LA Mayor Villaraigosa Signs New Solar Program into Law

Media Contacts

Feed-in Tariff to Transform Rooftops into Clean Energy

Environment California

Los Angeles—More of those flat warehouse rooftops baking in the Los Angeles sun are soon to become mini-solar electricity power plants thanks to a new law signed today by Los Angeles City Mayor Antonio Villaraigosa. The city’s much anticipated solar feed-in tariff program, which received unanimous votes by the City Council last week, will set in motion a 10 megawatt demonstration program that will enable Angelenos to transform underutilized rooftop spaces on multifamily residences, schools, warehouses, parking lots and retail spaces into a valuable and clean energy resource.

Michelle Kinman, Environment California’s clean energy advocate, was on hand to comment on today’s signing. “Angelenos can celebrate that the city has made an exciting commitment to solar power,” said Kinman. “If city leaders continue to embrace visionary solar policies, the sky’s the limit when it comes to LA’s solar potential.”

Los Angeles is the second ranked city in the state, behind San Diego, both in terms of the number of solar installations on residential, commercial and government buildings and the total amount of solar electricity generated.
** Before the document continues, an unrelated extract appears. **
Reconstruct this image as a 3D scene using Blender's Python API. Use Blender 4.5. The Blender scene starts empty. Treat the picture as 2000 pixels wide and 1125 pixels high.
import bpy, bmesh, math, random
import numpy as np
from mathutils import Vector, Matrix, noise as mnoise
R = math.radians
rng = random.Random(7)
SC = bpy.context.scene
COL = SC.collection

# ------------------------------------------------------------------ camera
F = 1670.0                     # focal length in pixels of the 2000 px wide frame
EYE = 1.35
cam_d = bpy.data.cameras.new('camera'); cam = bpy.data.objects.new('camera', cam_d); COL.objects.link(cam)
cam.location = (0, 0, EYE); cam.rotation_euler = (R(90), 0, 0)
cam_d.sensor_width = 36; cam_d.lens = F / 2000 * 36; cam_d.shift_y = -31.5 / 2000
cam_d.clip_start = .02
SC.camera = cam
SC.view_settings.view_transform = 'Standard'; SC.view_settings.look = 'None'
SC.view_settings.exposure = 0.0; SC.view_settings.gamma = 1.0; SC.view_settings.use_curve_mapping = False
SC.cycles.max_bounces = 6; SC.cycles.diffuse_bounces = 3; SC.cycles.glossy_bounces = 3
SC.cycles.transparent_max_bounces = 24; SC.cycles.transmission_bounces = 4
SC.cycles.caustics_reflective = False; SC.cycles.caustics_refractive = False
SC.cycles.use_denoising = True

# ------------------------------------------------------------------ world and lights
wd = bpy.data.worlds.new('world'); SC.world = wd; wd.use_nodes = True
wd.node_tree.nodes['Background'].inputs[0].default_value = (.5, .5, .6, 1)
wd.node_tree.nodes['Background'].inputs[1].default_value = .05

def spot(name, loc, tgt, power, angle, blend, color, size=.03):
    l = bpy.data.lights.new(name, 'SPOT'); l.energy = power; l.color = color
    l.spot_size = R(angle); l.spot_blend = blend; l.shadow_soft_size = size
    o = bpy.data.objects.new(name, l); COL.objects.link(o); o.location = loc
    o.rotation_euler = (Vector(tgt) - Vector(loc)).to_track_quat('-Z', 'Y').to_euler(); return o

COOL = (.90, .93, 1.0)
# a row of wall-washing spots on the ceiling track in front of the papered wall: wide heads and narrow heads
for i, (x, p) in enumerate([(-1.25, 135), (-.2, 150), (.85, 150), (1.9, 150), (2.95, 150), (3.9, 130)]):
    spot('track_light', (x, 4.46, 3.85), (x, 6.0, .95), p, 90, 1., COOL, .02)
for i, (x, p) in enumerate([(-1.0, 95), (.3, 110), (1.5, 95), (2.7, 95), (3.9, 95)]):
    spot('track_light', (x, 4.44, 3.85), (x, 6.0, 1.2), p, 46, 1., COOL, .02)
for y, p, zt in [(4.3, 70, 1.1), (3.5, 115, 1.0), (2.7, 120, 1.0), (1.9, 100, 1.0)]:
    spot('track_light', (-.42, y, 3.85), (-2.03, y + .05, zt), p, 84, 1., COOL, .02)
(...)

According to Environment California Research & Policy Center’s report “California Solar Cities 2012,” Los Angeles had installed just over 4,000 solar projects and 36 megawatts of solar capacity as of August 2011.
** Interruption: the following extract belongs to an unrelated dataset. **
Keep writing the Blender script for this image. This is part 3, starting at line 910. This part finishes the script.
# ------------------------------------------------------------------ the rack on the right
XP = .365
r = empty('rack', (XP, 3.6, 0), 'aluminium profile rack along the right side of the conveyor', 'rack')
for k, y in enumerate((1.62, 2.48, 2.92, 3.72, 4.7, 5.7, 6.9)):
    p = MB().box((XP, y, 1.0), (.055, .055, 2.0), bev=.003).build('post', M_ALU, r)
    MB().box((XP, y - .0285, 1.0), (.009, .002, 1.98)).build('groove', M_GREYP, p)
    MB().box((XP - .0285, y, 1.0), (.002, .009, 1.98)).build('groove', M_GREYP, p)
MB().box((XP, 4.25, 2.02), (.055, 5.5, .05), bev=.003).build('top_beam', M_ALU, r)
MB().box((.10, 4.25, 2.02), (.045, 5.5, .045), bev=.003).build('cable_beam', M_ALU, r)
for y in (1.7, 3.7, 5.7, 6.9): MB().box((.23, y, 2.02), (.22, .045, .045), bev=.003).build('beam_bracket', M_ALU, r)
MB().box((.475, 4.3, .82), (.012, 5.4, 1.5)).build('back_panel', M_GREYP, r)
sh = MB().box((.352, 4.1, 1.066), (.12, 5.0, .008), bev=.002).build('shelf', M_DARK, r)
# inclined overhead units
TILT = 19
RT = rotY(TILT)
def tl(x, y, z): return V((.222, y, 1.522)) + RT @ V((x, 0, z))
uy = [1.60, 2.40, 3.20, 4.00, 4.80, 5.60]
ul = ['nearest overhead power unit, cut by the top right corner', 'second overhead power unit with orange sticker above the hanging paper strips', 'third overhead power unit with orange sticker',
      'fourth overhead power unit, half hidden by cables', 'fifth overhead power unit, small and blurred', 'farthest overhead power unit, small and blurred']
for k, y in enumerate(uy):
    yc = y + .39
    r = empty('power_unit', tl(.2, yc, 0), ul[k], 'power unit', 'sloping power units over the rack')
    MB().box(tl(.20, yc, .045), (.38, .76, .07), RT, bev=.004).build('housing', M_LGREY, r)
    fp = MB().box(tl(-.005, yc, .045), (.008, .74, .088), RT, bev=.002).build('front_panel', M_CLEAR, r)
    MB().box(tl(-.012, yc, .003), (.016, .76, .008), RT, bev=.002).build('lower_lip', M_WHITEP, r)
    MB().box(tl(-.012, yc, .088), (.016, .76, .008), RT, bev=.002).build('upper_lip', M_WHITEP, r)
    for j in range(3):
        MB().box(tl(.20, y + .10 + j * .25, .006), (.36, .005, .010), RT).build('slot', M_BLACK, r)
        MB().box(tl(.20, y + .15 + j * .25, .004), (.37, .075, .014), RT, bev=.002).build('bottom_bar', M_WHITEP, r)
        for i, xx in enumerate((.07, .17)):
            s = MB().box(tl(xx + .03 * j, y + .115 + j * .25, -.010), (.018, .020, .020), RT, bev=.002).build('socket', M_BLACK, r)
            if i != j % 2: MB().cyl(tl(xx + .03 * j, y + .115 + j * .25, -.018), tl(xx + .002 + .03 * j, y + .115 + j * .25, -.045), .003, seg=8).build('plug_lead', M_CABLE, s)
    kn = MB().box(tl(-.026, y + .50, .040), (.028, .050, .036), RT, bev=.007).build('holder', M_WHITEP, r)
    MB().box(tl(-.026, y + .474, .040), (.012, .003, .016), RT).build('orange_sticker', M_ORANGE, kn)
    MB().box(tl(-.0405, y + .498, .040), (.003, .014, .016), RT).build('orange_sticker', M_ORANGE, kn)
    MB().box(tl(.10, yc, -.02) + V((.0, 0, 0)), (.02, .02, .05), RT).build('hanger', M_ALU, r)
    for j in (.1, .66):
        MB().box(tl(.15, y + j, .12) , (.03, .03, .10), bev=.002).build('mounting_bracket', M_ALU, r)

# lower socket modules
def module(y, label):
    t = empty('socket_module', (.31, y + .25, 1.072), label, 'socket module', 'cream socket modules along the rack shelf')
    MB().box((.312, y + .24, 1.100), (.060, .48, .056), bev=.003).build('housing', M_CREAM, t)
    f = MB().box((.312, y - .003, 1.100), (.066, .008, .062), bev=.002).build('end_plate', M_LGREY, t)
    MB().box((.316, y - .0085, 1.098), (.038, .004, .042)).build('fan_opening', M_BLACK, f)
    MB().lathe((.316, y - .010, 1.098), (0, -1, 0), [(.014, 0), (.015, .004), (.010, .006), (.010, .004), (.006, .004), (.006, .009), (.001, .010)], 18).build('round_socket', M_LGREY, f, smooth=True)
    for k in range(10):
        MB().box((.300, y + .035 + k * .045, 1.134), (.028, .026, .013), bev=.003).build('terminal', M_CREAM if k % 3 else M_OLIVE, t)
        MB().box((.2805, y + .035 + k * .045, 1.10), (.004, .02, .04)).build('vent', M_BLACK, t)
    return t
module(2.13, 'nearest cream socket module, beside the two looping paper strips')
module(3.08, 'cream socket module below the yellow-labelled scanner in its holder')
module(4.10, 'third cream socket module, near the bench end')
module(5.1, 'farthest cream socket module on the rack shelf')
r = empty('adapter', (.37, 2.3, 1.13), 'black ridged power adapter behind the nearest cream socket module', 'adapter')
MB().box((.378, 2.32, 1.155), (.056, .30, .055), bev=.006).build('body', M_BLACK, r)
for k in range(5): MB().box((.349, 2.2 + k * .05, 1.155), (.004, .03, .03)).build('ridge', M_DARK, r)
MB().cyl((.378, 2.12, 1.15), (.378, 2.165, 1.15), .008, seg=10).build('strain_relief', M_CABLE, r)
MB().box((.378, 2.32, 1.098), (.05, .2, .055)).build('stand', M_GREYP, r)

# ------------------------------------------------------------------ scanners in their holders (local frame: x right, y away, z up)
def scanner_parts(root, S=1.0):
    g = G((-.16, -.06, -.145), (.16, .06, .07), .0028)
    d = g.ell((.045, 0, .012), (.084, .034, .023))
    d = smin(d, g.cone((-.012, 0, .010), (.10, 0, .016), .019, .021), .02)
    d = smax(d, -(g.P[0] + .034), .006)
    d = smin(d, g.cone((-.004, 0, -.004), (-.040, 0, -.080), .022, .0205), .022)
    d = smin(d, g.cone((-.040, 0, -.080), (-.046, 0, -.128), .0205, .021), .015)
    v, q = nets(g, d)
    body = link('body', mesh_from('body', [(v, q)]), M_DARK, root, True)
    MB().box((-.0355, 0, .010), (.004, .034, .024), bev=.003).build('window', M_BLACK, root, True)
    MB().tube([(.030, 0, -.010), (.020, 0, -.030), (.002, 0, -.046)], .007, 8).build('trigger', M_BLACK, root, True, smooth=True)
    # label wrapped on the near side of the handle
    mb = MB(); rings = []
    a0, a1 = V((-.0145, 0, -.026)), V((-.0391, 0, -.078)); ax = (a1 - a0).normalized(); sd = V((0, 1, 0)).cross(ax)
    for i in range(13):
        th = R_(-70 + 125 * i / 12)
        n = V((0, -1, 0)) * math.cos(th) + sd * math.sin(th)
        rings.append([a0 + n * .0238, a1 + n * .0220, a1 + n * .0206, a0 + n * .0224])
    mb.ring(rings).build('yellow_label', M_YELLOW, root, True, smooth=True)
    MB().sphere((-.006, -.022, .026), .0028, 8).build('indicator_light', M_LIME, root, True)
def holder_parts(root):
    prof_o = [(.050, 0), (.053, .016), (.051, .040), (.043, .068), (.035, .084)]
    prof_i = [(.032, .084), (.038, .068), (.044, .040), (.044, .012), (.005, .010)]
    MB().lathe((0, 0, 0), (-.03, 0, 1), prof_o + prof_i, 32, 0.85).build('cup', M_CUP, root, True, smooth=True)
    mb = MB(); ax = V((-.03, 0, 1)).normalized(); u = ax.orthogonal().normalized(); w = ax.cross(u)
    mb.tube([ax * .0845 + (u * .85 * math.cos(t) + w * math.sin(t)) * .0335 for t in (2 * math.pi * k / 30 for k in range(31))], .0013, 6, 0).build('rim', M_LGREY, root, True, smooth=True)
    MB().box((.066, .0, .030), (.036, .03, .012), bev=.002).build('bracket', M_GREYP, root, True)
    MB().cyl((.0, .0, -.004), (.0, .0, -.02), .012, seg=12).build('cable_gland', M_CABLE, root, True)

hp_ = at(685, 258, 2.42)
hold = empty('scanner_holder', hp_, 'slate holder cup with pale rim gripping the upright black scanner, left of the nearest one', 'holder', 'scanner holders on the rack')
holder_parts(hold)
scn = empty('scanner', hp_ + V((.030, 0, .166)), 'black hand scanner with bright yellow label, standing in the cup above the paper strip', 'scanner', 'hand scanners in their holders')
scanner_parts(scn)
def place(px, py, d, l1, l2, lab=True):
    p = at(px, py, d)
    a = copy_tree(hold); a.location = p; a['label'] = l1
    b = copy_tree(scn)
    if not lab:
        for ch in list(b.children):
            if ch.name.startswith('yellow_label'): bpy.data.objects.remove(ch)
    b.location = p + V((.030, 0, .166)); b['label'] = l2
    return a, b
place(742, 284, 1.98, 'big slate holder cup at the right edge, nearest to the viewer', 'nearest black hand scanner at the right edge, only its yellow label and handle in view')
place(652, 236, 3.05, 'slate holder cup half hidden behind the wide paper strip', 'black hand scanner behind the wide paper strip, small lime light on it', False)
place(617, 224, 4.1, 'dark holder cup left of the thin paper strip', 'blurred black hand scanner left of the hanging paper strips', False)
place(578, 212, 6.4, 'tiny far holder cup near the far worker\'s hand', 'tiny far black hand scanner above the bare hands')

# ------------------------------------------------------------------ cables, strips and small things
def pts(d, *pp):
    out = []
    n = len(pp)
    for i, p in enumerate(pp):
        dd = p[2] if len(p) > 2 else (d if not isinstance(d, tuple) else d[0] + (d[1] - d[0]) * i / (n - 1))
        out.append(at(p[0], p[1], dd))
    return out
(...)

While Los Angeles is a leader in terms of absolute numbers, it has yet to achieve the concentration of solar power seen in other major cities, measured on a per capita basis. “Given all the city’s sunshine and rooftop spaces, Los Angeles should be leading not only the state, but the nation towards a clean energy future,” said Kinman.

The feed-in tariff program can drive a market for medium-sized solar projects installed on spaces where there is little on-site electricity demand and ample space to install solar panels. Through this program, the Los Angeles Department of Water and Power will purchase the electricity “fed-into the grid” from participating local solar systems, under long-term contracts with the system owners. Well-designed and cost-effective feed-in tariffs have created some of the world’s strongest markets for solar power and there is every reason to believe that this type of policy will enable Los Angeles to convert its rooftop potential into a competitive solar market.

Environment California is a member of the CLEAN LA Coalition, a broad coalition of business, environmental and labor groups, led by the Los Angeles Business Council, which has advocated for a robust feed-in tariff program. In addition to securing the 10 MW pilot program, the coalition seeks to ensure that LADWP’s 2012/2013 budget includes 75 MW of solar feed-in tariff programming, and that 150 MW are budgeted by 2016.  At these levels, the city will create an estimated 4,500 jobs, generate $500 million in economic activity and offset 2.25 million tons of carbon dioxide emissions by 2016.

“The feed-in tariff demonstration program is an important step towards creating a sustainable future for Los Angeles,” concluded Kinman. “Continued investment in solar policies will decrease our dependence on dirty energy resources, build a sustainable economy based on market growth, clean air, and jobs, and solidify LA’s role as a clean energy leader.”